No, it's not the goodie bag grab at Fashion Week, but NZ Truth's take on the opening of Grafton Bridge 100 years ago.
The knife wielders were not some far-sighted anti-road lobby but souvenir hunters battling for a piece of the ribbon ceremoniously cut by the mayoress.
Dang, but they make me wish this year's lovely quiet walks across the new Mangere and Newmarket motorway lanes had been less quiet and more well-dressed.
Auckland City's Heritage Festival - which includes the Grafton Bridge Centenary exhibition - is proving extremely revelatory. Some of the revelations are about the past: after taking four guided walks on the opening weekend, I now know those knife-wielding Edwardians led an exciting life. They also had a case of bubonic plague in Onehunga in 1910 and made whoopee on a rollercoaster in the Domain in 1913. (Little did they know what was lurking around the corner in 1914 ...)
But many of the festival's revelations are about the present. First, "heritage" is now apparently something for the ladies to do - Fashion Week boasts more men per woman than my walks did last weekend.
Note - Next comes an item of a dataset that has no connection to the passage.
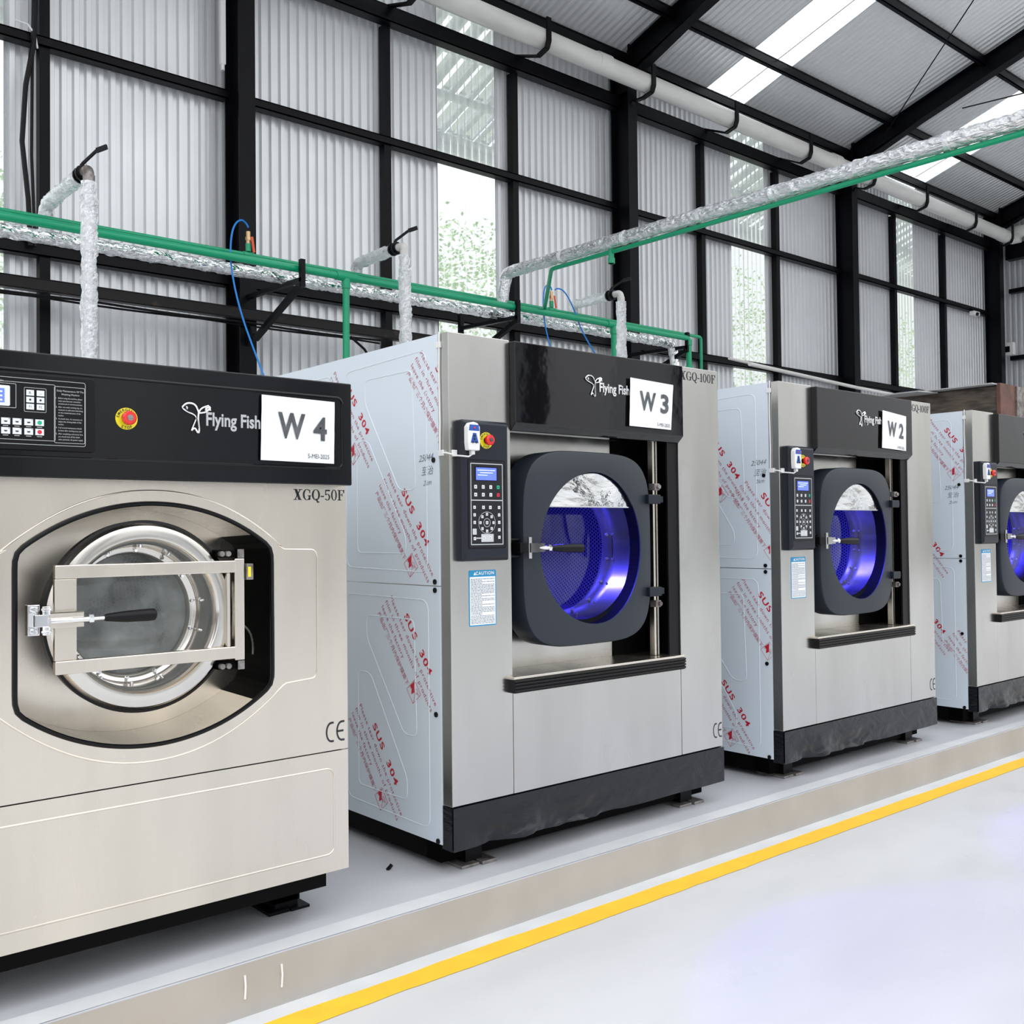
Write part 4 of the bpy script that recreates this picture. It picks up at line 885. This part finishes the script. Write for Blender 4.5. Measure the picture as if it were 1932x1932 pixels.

Hardly surprising for the informal, personal Charlotte Museum lesbian history walk, but even the engineering-minded Grafton Bridge walk was two-thirds women (half the men had beards).
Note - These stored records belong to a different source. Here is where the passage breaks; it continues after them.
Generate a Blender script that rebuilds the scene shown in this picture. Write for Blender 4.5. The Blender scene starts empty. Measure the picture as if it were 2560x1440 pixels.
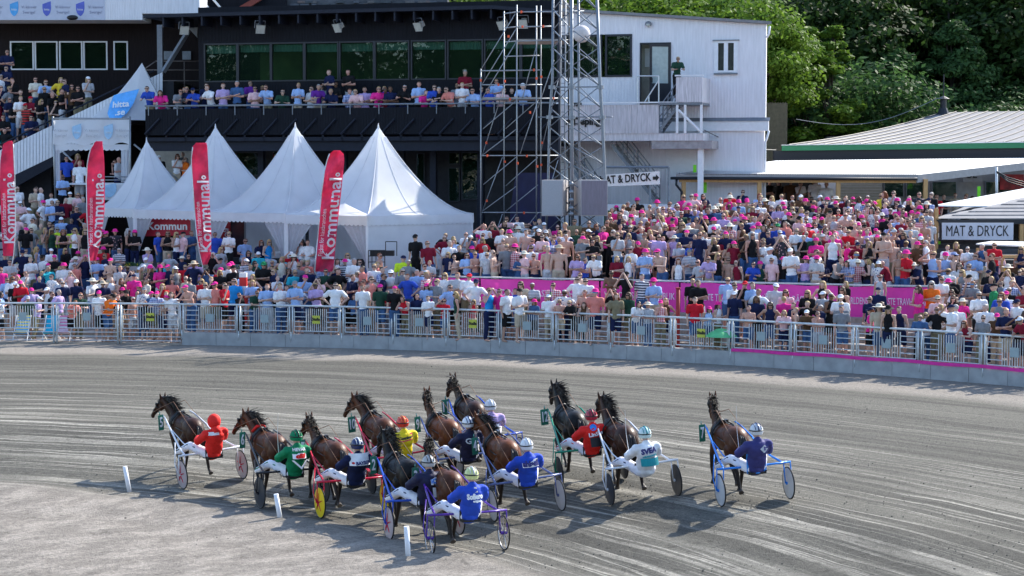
import bpy, bmesh, math, random
from mathutils import Vector, Matrix, Euler, noise
import numpy as np

# ------------------------------------------------------------------ camera, sky, sun, exposure
SC = bpy.context.scene
COL = SC.collection
F = 4760.0; HOR = 410.0; CAMZ = 6.8
PITCH = math.atan((720 - HOR) / F)
cam_d = bpy.data.cameras.new('camera'); cam = bpy.data.objects.new('camera', cam_d); COL.objects.link(cam)
cam_d.sensor_width = 36.0; cam_d.lens = F / 2560 * 36.0
cam_d.clip_start = 0.5; cam_d.clip_end = 2000
cam.location = (0, 0, CAMZ); cam.rotation_euler = (math.pi / 2 - PITCH, 0, 0)
SC.camera = cam
SUNV = Vector((0.95, 0.90, 1.0)).normalized()          # towards the sun
sun_el = math.asin(SUNV.z); sun_az = math.atan2(SUNV.x, SUNV.y)
world = bpy.data.worlds.new('World'); SC.world = world; world.use_nodes = True
wn = world.node_tree.nodes; wl = world.node_tree.links
sky = wn.new('ShaderNodeTexSky'); sky.sky_type = 'NISHITA'; sky.sun_disc = False
sky.sun_elevation = sun_el; sky.sun_rotation = sun_az; sky.air_density = 1.0; sky.dust_density = 0.6; sky.ozone_density = 1.5
wl.new(sky.outputs[0], wn['Background'].inputs[0]); wn['Background'].inputs[1].default_value = 0.15
sun_d = bpy.data.lights.new('sun', 'SUN'); sun_d.energy = 3.45; sun_d.angle = math.radians(0.53); sun_d.color = (1.0, 0.94, 0.84)
sun = bpy.data.objects.new('sun', sun_d); COL.objects.link(sun); sun.rotation_euler = SUNV.to_track_quat('Z', 'Y').to_euler()
sun.location = (40, 60, 60)
SC.view_settings.view_transform = 'Standard'; SC.view_settings.look = 'None'
SC.view_settings.exposure = 1.32; SC.view_settings.gamma = 1.0
SC.view_settings.use_curve_mapping = False
SC.cycles.max_bounces = 6; SC.cycles.transparent_max_bounces = 12

R = random.Random(11)
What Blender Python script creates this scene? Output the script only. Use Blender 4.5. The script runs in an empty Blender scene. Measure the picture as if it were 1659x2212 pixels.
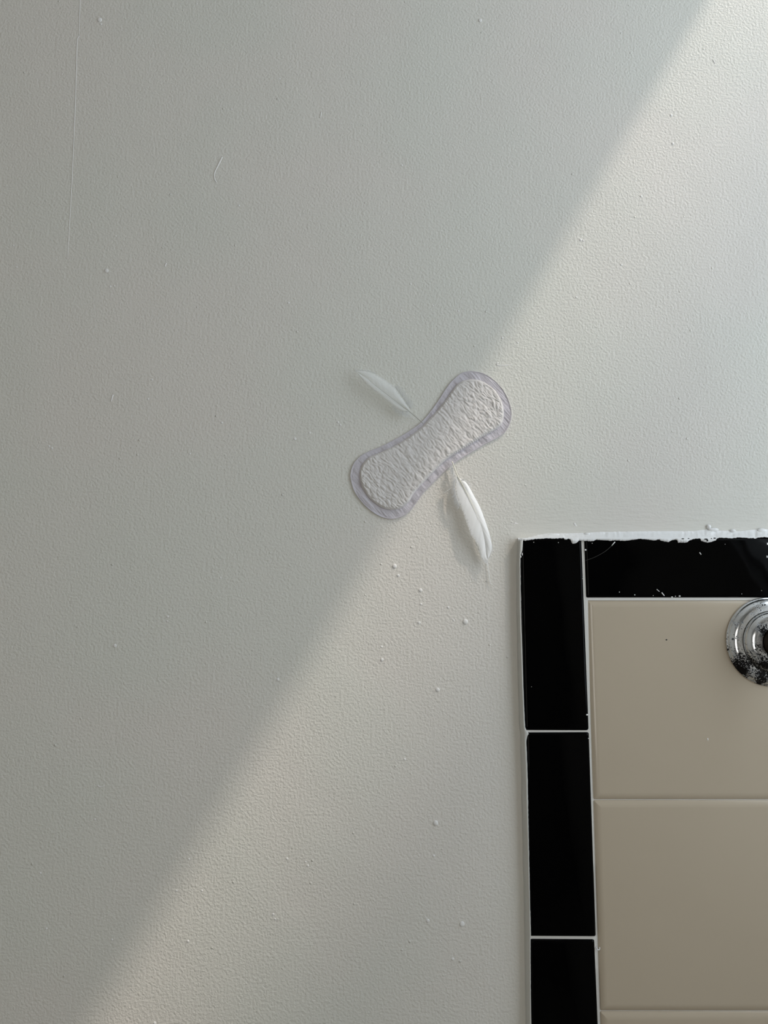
import bpy, bmesh, math, random
import numpy as np
from mathutils import Vector, Matrix, noise

random.seed(7)
S = bpy.context.scene
C = S.collection

# ------------------------------------------------------------------ camera
IMG_W, IMG_H = 1659, 2212
F_PX = 1600.0
PITCH = math.radians(6.6)
DIST, CAM_Z = 0.586, 1.35
cam = bpy.data.cameras.new('camera')
cam.sensor_fit = 'VERTICAL'; cam.sensor_height = 36.0
cam.lens = 36.0 * F_PX / IMG_H
cam.clip_start = 0.01; cam.clip_end = 60
cam_ob = bpy.data.objects.new('camera', cam); C.objects.link(cam_ob)
cam_ob.location = (0, -DIST, CAM_Z)
cam_ob.rotation_euler = (math.pi/2 + PITCH, 0, 0)
S.camera = cam_ob

# ------------------------------------------------------------------ light
S.view_settings.view_transform = 'Standard'
S.view_settings.look = 'None'
S.view_settings.gamma = 1.0
S.view_settings.use_curve_mapping = False
S.view_settings.exposure = 0.0
S.cycles.max_bounces = 8
S.cycles.sample_clamp_indirect = 4.0

world = bpy.data.worlds.new('world'); S.world = world
world.use_nodes = True
bg = world.node_tree.nodes['Background']
bg.inputs['Color'].default_value = (0.75, 0.88, 1.0, 1)
bg.inputs['Strength'].default_value = 0.35

SUN_DIR = Vector((-0.4956, 0.30, -0.826)).normalized()   # hazy sun through the high window on the right
def sun(name, strength, color, angle, d):
    l = bpy.data.lights.new(name, 'SUN'); l.energy = strength; l.color = color; l.angle = math.radians(angle)
    o = bpy.data.objects.new(name, l); C.objects.link(o)
    o.rotation_euler = d.to_track_quat('-Z', 'Y').to_euler()
    o.location = (3, -2, 5)
    return o
sun('sun', 1.8, (1.0, 0.88, 0.77), 1.0, SUN_DIR)

def area(name, loc, target, sx, sy, power, color):
    l = bpy.data.lights.new(name, 'AREA'); l.shape = 'RECTANGLE'; l.size = sx; l.size_y = sy
    l.energy = power; l.color = color
    o = bpy.data.objects.new(name, l); C.objects.link(o)
    o.location = loc
    o.rotation_euler = (Vector(target) - Vector(loc)).to_track_quat('-Z', 'Y').to_euler()
    return o
# room numbers (metres): painted wall is the plane y = 0, camera looks along +y
XR, XL, YF, ZC = 0.63, -1.5, -2.3, 2.75         # right wall, left wall, wall behind camera, ceiling
WT = 0.12                                        # thickness of right wall
WIN = dict(y0=-0.68, y1=-0.10, z0=1.15)          # window opening in right wall
HEAD_OUT = 2.446 + 0.826/0.4956*WT               # head height where the sun ray crosses the outer face
area('window_daylight', (XR+WT*0.9, (WIN['y0']+WIN['y1'])/2, (WIN['z0']+2.44)/2), (-1, (WIN['y0']+WIN['y1'])/2, (WIN['z0']+2.44)/2),
     WIN['y1']-WIN['y0'], 2.44-WIN['z0'], 7.4, (0.80, 0.90, 1.0))
area('side_window_daylight', (-0.36, YF-0.03, 1.25), (-0.36, 0, 1.25), 0.5, 1.0, 7.0, (1.0, 0.95, 0.87))

# ------------------------------------------------------------------ helpers
ST, CT = math.sin(PITCH), math.cos(PITCH)
def P(px, py, d=0.0):
    """point on the plane y = -d (d metres proud of the painted wall) for a measured photo position"""
    u = (px - IMG_W/2)/F_PX; v = -(py - IMG_H/2)/F_PX
    dy = CT - v*ST; t = (DIST - d)/dy
    return Vector((u*t, -d, CAM_Z + t*(ST + v*CT)))

def link(name, me, mat=None, parent=None, smooth=False):
    o = bpy.data.objects.new(name, me); C.objects.link(o)
    if mat: me.materials.append(mat)
    if smooth:
        for p in me.polygons: p.use_smooth = True
    if parent: o.parent = parent
    return o
def mesh(name, verts, faces, mat=None, parent=None, smooth=False):
    me = bpy.data.meshes.new(name)
    me.from_pydata([tuple(v) for v in verts], [], faces); me.update()
    bm = bmesh.new(); bm.from_mesh(me)
    bmesh.ops.recalc_face_normals(bm, faces=bm.faces[:]); bm.to_mesh(me); bm.free()
    return link(name, me, mat, parent, smooth)
def tag(o, label=None, cat=None, kind=None, group=None):
    if label: o['label'] = label
    if cat: o['category'] = cat
    if kind: o['kind'] = kind
    if group: o['group'] = group
    return o
def empty(name, loc=(0,0,0)):
    o = bpy.data.objects.new(name, None); C.objects.link(o); o.location = loc
    o.empty_display_size = 0.02
    return o
def settle(root):
    """keep children where they are although the root stands at its base"""
    inv = Matrix.Translation(root.location).inverted()
    for ch in root.children: ch.matrix_parent_inverse = inv

class MB:
    def __init__(s): s.v = []; s.f = []
    def add(s, v, f):
        n = len(s.v); s.v += [tuple(x) for x in v]; s.f += [tuple(i+n for i in q) for q in f]
    def box(s, x0, x1, y0, y1, z0, z1):
        s.add([(x0,y0,z0),(x1,y0,z0),(x1,y1,z0),(x0,y1,z0),(x0,y0,z1),(x1,y0,z1),(x1,y1,z1),(x0,y1,z1)],
              [(0,3,2,1),(4,5,6,7),(0,1,5,4),(1,2,6,5),(2,3,7,6),(3,0,4,7)])
    def tube(s, pts, r0, r1, n=5):
        pts = [Vector(p) for p in pts]; m = len(pts); vs = []
        for i, p in enumerate(pts):
            t = (pts[min(i+1,m-1)] - pts[max(i-1,0)]).normalized()
            a = t.cross(Vector((0.03,1,0.05))).normalized(); b = t.cross(a)
            r = r0 + (r1-r0)*i/(m-1)
            for k in range(n):
                q = 2*math.pi*k/n; vs.append(p + r*(math.cos(q)*a + math.sin(q)*b))
        fs = [(i*n+k, i*n+(k+1)%n, (i+1)*n+(k+1)%n, (i+1)*n+k) for i in range(m-1) for k in range(n)]
        fs += [tuple(range(n))[::-1], tuple((m-1)*n+k for k in range(n))]
        s.add(vs, fs)
    def dome(s, c, rx, rz, h, n=10, rings=4):
        c = Vector(c); vs = []
        for j in range(rings):
            a = j/rings*math.pi/2
            for k in range(n):
                q = 2*math.pi*k/n
                vs.append(c + Vector((rx*math.cos(a)*math.cos(q), -h*math.sin(a), rz*math.cos(a)*math.sin(q))))
        vs.append(c + Vector((0,-h,0)))
        fs = [(j*n+k, j*n+(k+1)%n, (j+1)*n+(k+1)%n, (j+1)*n+k) for j in range(rings-1) for k in range(n)]
        fs += [((rings-1)*n+k, (rings-1)*n+(k+1)%n, rings*n) for k in range(n)]
        s.add(vs, fs)
    def build(s, name, mat=None, parent=None, smooth=False): return mesh(name, s.v, s.f, mat, parent, smooth)

def catmull(pts, per=8, closed=False):
    pts = [np.array(p, float) for p in pts]; n = len(pts); out = []
    rng = n if closed else n-1
    for i in range(rng):
        if closed: p0,p1,p2,p3 = pts[(i-1)%n],pts[i],pts[(i+1)%n],pts[(i+2)%n]
        else: p0,p1,p2,p3 = pts[max(i-1,0)],pts[i],pts[i+1],pts[min(i+2,n-1)]
        for k in range(per):
            t = k/per
            out.append(0.5*((2*p1)+(-p0+p2)*t+(2*p0-5*p1+4*p2-p3)*t*t+(-p0+3*p1-3*p2+p3)*t**3))
    if not closed: out.append(pts[-1])
    return np.array(out)
def resample(line, n):
    line = np.asarray(line, float)
    d = np.r_[0, np.cumsum(np.linalg.norm(np.diff(line, axis=0), axis=1))]
    s = np.linspace(0, d[-1], n)
    return np.stack([np.interp(s, d, line[:,k]) for k in range(line.shape[1])], 1)
def sstep(x, a, b):
    t = min(max((x-a)/(b-a), 0), 1); return t*t*(3-2*t)

# ------------------------------------------------------------------ materials
def mat(name, color, rough=0.5, metal=0.0, spec=0.5, coat=0.0):
    m = bpy.data.materials.new(name); m.use_nodes = True
    b = m.node_tree.nodes['Principled BSDF']
    b.inputs['Base Color'].default_value = (*color, 1); b.inputs['Roughness'].default_value = rough
    b.inputs['Metallic'].default_value = metal; b.inputs['Specular IOR Level'].default_value = spec
    b.inputs['Coat Weight'].default_value = coat
    return m, m.node_tree, b
def N(nt, typ, **kw):
    n = nt.nodes.new(typ)
    for k, v in kw.items():
        if k in n.inputs: n.inputs[k].default_value = v
        else: setattr(n, k, v)
    return n
def math_n(nt, op, a, b=None, clamp=False):
    n = nt.nodes.new('ShaderNodeMath'); n.operation = op; n.use_clamp = clamp
    for i, x in enumerate((a, b)):
        if x is None: continue
        if isinstance(x, (int, float)): n.inputs[i].default_value = x
        else: nt.links.new(x, n.inputs[i])
    return n.outputs[0]
def ramp_n(nt, x, a, b, lo=0.0, hi=1.0):
    n = nt.nodes.new('ShaderNodeMapRange'); n.interpolation_type = 'SMOOTHSTEP'
    nt.links.new(x, n.inputs['Value'])
    n.inputs['From Min'].default_value = a; n.inputs['From Max'].default_value = b
    n.inputs['To Min'].default_value = lo; n.inputs['To Max'].default_value = hi
    return n.outputs[0]
def noise_n(nt, co, scale, detail=2.0, rough=0.5, sc=None):
    if sc:
        mp = nt.nodes.new('ShaderNodeMapping'); mp.inputs['Scale'].default_value = sc
        nt.links.new(co, mp.inputs['Vector']); co = mp.outputs[0]
    n = nt.nodes.new('ShaderNodeTexNoise'); n.inputs['Scale'].default_value = scale
    n.inputs['Detail'].default_value = detail; n.inputs['Roughness'].default_value = rough
    nt.links.new(co, n.inputs['Vector']); return n.outputs['Fac']
def bump_n(nt, h, dist, strength=1.0, bsdf=None):
    n = nt.nodes.new('ShaderNodeBump'); n.inputs['Strength'].default_value = strength
    n.inputs['Distance'].default_value = dist; nt.links.new(h, n.inputs['Height'])
    if bsdf: nt.links.new(n.outputs[0], bsdf.inputs['Normal'])
    return n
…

Secondly, the festival includes an astonishing number of events, many of them entertaining and worthwhile. But that quantity serves to show up imbalances and gaps where specific stories are missing.
Auckland is a multicultural city and its Heritage Festival should reflect that multicultural heritage. Yet out of its 150 events, only one is specifically about Auckland's Chinese heritage, and only two seem to be Pasifika-focused. No event descriptions mention the city's Indian heritage at all.
Many walks are Pakeha-focused but you have to scour the guidebook for Maori-focused events: the Auckland Art Gallery has a talk about the paintings of Maori by Lindauer (a European), and today Malcolm Paterson (Ngati Whatua) is guiding a walk up Maungakiekie/One Tree Hill. Te Puru features Maori scholar David Simmons in storytelling mode between hills and sky; judging by the trailer, it is a beautiful, slow film.
On the other hand, Auckland Museum sounds as colonial as possible when possessively describing its kapa haka group as "our very friendly performers". That condescending phrase echoes the Symonds St monument which mentions the "friendly Maoris" who died fighting for the British Crown during the New Zealand Wars.
Still, what the festival does include is great. I love guided walks - they show you gems you've ignored a thousand times under your nose or on roofs above your head. On the Domain tour, I saw that the band rotunda - donated by a Scottish businessman - is covered in the geometric rose design made famous by Charles Rennie Mackintosh. Fancy that.
Best of all, most events are free. NZ Truth, 1910, again: "If Aucklanders love one thing better than another, then it is the thing that directly costs them nothing." Some things don't change. I'll happily attribute that "free" loving to my Scottish heritage.
* Auckland Heritage Festival runs until October 3.